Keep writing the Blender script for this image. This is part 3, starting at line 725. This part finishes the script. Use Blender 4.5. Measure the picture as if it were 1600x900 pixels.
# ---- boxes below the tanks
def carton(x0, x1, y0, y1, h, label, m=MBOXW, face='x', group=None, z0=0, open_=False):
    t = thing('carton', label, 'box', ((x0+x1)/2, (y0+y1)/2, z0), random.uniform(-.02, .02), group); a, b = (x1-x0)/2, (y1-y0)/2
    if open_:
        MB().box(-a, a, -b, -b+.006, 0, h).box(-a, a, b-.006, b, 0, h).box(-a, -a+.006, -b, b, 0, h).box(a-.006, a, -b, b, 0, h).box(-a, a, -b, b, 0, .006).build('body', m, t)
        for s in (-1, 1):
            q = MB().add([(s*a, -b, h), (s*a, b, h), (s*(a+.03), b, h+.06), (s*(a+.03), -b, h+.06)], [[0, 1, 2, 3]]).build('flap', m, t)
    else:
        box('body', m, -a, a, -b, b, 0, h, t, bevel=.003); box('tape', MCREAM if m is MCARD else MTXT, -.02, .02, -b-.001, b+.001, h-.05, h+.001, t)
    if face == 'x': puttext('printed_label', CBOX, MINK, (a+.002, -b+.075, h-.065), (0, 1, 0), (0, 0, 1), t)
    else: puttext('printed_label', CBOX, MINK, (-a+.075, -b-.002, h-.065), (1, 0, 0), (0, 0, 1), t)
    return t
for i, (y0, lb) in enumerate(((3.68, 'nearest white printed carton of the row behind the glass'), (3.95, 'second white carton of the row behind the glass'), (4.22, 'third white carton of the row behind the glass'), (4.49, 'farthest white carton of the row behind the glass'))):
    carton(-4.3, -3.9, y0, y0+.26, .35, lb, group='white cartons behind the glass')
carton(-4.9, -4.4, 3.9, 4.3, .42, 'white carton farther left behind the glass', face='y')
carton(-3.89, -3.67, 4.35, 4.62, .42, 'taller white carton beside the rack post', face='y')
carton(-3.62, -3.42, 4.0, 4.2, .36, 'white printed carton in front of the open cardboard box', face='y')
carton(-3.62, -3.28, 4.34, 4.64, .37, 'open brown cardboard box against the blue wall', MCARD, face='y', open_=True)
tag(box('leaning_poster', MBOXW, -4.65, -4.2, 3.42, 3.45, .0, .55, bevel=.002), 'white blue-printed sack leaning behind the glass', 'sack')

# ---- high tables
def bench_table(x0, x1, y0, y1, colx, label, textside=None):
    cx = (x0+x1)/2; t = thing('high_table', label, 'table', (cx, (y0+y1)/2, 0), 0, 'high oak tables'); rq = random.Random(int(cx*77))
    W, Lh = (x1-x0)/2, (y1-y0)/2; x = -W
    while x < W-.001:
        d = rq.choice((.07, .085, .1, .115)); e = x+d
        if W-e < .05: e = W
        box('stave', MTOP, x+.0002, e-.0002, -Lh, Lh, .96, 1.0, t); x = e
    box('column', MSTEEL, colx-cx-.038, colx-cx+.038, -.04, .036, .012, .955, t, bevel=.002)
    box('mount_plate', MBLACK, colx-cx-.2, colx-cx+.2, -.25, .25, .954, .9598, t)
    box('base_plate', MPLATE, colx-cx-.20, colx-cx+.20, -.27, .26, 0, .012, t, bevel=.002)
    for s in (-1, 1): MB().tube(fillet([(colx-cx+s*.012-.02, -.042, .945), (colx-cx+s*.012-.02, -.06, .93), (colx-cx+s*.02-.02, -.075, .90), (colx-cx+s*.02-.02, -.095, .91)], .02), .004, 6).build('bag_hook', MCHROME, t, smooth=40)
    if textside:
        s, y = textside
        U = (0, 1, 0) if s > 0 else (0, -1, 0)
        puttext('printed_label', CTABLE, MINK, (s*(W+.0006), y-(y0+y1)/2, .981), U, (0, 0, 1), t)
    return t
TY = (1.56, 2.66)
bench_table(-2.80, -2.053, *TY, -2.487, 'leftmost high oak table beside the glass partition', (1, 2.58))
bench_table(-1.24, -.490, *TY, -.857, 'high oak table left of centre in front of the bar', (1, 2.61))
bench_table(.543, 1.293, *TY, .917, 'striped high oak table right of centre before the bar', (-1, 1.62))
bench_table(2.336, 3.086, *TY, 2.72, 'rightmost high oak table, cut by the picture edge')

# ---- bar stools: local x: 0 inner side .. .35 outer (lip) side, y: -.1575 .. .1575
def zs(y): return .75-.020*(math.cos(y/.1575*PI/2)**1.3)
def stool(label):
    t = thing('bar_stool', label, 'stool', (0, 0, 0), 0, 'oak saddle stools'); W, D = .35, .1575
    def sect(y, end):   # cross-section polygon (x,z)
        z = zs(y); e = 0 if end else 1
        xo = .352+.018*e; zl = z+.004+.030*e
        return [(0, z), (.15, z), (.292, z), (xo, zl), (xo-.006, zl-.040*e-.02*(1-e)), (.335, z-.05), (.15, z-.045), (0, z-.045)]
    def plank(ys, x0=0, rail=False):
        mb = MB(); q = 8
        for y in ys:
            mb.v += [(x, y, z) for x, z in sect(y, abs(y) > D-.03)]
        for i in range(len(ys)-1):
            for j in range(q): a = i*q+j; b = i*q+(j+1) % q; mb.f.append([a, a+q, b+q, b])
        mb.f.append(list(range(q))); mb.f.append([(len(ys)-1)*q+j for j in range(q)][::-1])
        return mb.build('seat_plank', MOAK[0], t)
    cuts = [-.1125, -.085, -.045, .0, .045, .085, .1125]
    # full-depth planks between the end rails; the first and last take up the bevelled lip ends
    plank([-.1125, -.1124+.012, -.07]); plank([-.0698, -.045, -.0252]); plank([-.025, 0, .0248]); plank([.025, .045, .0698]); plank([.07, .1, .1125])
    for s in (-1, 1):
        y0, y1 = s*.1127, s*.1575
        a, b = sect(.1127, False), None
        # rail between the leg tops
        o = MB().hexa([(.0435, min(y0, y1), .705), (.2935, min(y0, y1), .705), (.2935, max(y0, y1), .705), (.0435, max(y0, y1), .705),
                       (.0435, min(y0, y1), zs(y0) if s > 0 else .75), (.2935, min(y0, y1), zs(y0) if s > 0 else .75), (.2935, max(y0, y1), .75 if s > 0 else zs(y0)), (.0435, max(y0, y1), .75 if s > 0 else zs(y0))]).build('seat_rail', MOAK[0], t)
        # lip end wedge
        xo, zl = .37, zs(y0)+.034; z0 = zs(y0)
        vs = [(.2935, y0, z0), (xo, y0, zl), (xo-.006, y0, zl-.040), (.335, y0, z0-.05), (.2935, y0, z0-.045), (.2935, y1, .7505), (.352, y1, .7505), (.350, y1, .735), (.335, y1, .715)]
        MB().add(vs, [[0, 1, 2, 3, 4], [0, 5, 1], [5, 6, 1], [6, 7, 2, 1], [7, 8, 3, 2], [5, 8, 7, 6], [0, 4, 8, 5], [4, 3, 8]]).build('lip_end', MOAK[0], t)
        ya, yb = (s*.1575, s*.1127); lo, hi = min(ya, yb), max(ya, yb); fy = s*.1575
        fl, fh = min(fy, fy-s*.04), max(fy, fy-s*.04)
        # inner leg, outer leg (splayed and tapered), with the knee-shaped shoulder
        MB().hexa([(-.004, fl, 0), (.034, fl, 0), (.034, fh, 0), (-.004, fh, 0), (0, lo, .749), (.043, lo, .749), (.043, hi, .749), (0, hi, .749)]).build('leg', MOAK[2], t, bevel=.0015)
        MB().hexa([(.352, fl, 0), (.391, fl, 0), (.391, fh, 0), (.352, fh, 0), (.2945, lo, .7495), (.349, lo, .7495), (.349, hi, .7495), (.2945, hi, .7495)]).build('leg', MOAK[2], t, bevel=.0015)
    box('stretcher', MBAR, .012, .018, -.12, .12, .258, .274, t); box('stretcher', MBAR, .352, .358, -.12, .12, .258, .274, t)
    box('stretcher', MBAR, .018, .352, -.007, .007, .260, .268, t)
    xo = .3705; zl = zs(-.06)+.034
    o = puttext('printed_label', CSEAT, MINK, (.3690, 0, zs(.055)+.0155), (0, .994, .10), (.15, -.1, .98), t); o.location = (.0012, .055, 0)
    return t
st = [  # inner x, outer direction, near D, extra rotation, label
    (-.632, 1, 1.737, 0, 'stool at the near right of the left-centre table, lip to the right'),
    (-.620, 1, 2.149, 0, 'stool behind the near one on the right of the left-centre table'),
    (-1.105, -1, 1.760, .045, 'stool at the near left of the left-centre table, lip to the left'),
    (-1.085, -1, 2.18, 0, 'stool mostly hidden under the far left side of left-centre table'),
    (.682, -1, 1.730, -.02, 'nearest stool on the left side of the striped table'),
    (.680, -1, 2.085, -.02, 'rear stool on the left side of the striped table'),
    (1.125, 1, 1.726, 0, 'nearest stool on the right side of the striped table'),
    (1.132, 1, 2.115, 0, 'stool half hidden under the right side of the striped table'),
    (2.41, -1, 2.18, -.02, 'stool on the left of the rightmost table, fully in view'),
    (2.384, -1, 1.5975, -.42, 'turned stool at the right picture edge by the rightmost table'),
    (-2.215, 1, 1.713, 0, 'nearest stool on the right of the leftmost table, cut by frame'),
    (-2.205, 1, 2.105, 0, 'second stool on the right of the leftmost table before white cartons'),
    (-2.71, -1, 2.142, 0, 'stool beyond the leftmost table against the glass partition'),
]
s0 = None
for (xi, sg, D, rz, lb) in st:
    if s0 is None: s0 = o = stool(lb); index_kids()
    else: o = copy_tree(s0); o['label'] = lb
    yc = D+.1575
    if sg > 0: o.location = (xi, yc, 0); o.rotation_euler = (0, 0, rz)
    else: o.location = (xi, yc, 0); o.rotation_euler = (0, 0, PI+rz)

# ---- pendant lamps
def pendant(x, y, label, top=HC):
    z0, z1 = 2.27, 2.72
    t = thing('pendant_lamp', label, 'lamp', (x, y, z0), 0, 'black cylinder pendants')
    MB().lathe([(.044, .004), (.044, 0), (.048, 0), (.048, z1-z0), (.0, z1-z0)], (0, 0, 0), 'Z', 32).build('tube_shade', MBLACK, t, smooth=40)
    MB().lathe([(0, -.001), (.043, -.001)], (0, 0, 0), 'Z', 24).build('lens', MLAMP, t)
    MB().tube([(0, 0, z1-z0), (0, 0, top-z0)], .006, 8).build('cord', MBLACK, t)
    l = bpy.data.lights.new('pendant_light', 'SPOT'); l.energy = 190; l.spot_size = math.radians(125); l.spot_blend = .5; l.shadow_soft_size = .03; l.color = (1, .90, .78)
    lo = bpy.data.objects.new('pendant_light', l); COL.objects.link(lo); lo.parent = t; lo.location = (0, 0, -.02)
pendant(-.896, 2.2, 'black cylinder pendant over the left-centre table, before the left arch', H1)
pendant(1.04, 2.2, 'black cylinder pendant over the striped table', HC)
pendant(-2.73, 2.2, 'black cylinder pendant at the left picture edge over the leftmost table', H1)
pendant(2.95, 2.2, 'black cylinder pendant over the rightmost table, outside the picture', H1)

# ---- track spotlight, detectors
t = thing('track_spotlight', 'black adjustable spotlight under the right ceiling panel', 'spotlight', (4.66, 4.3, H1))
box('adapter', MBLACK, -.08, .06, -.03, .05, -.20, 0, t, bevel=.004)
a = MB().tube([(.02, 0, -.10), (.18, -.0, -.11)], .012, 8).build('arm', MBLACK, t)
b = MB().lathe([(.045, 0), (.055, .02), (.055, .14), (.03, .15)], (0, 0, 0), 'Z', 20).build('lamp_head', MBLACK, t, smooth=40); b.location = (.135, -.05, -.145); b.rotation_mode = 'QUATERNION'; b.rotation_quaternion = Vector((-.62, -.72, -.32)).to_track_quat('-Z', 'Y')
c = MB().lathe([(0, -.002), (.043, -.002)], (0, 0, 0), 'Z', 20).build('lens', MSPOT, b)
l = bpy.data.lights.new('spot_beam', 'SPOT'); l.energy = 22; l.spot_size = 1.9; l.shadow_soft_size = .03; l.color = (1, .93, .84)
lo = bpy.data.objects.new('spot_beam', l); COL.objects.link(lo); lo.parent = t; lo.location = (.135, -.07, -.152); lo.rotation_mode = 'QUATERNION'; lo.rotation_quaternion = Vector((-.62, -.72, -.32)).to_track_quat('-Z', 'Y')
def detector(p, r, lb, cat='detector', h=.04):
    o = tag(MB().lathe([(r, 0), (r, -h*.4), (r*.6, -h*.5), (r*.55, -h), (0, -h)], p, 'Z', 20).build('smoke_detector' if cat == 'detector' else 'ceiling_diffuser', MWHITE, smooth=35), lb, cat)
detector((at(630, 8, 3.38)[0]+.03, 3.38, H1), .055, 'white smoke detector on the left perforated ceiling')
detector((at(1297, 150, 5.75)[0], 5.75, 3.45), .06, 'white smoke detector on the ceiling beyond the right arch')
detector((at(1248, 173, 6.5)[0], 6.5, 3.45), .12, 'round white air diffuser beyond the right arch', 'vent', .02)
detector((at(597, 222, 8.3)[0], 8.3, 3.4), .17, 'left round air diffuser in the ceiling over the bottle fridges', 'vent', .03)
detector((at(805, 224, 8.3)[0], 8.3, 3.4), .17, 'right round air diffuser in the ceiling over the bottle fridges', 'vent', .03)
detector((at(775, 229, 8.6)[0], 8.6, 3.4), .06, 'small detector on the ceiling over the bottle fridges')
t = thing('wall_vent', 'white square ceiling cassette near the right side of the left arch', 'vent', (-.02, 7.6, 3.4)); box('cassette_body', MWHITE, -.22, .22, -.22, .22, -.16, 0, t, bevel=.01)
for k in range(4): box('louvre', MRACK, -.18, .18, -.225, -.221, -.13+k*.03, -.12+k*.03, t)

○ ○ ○

- Given exercise:
Extract from the data every line where "picture" shows up.

- Task response:
Keep writing the Blender script for this image. This is part 3, starting at line 725. This part finishes the script. Use Blender 4.5. Measure the picture as if it were 1600x900 pixels.
bench_table(2.336, 3.086, *TY, 2.72, 'rightmost high oak table, cut by the picture edge')
    (2.384, -1, 1.5975, -.42, 'turned stool at the right picture edge by the rightmost table'),
pendant(-2.73, 2.2, 'black cylinder pendant at the left picture edge over the leftmost table', H1)
pendant(2.95, 2.2, 'black cylinder pendant over the rightmost table, outside the picture', H1)